Au début de sa carrière dramatique, il avait eu le bonheur de rencontrer une femme pleine de charme et d’élévation, la comtesse d’Albany, épouse du dernier des Stuarts, dont l’influence le fixa pour toujours au travail. Séparé plusieurs fois d’elle par le caprice des événements et du monde, il la retrouva à Paris, où il était venu faire imprimer ses Œuvres dramatiques, et l’épousa quand elle fut devenue veuve (1788).

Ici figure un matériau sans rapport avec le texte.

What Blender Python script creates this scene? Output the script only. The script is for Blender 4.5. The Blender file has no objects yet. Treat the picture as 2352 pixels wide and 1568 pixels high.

Il était encore en France lorsque éclata la Révolution de 89, dont il salua les débuts par une ode ; il avait même l’intention de se fixer dans ce pays, qu’il appelait la terre de la liberté. Mais cet enthousiasme ne tarda pas à se refroidir. Le caractère tout plébéien de cette grande rénovation effraya le noble Italien, qui prit la fuite après la journée du 10 août. Traité en émigré, irrité de la confiscation de ses livres et de ses meubles, ainsi que de la perte de la plus grande partie de sa fortune, qu’il avait placée sur les fonds français, il conçut dès lors contre la France et la Révolution une haine implacable, qui devint une monomanie, et qu’il ne cessa jusqu’à sa mort d’exhaler en d’amers pamphlets, dont le plus insensé est le Miso-Gallo.

Outre ses tragédies, on a d’Alfieri des comédies médiocres, des odes, des sonnets, un poème de l’Étrurie vengée, un traité de la Tyrannie, un autre du Prince et des Lettres, compositions dans la manière de Machiavel ; une Histoire de sa vie, des traductions en prose et en vers d’auteurs anciens, etc.

La comtesse d’Albany lui fit élever, dans l’église de Santa-Croce, à Florence, un monument en marbre, l’un des chefs-d’œuvre de Canova, et qui est placé entre les tombeaux de Machiavel et de Michel-Ange. Elle donna une édition complète de ses œuvres, en 35 vol. in-4o, Pise, 1805-1815. M. Petitot a traduit assez médiocrement en français les tragédies, Paris, 1802. Nous possédons aussi des traductions de la Vie d’Alfieri, et de son traité de la Tyrannie.